NT has ACLs for everything. Each handle (read: descriptor) has associated ACLs.

Also, each handle can be waited ("selected") with same system call. No select()/epoll() vs wait() distinctions. Nw Linux has timerfd and procfd and others, but NT had these from birth.

In some way NT is more UNIX ("everything is a file") than UNIX itself.

2 comments

Hm which things are protected by ACLs on NT but not on Linux? Even though the "everything is a file" thing breaks down quite quickly on Linux, with lots of drivers just using ioctls for everything, you still have to open pretty much everything through their device node in /dev, which is affected by ACLs AFAIK. The only real exception I can think of is network sockets. But I'm probably thinking in a very UNIX-centric way, so there may be classes of things I'm missing
Here’s some of the Windows things which have these ACLs applied, except obvious ones i.e. files and sockets.

• Disk volumes and physical disks

• Pipes

• Registry keys

• Processes and threads

• Inter-process synchronization primitives like mutexes, semaphores, and mailslots

• Shared memory sections

• Desktops; you need to pass access check before interacting with a desktop.
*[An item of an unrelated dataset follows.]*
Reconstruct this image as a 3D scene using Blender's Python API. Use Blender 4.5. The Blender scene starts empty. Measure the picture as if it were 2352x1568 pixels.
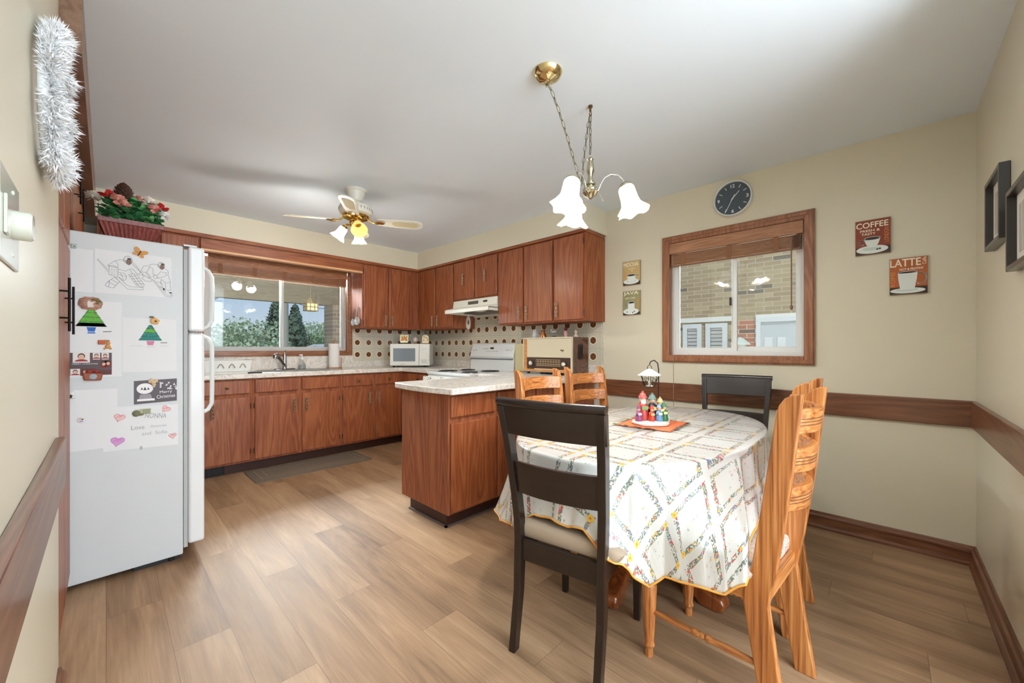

The OS has multiple of them, used for fast user switching, concurrent remote desktop sessions, UAC prompt, logon screen.

• Other, more exotic things like job objects, windows stations, and ALPC ports.

To be fair, some of them are protected with ACLs on Linux because they are mapped into the file system. For example, physical disks are visible in the file system and the kernel does apply these security things to them.

Interesting, thank you.
Well, for NT -almost- everything is an object.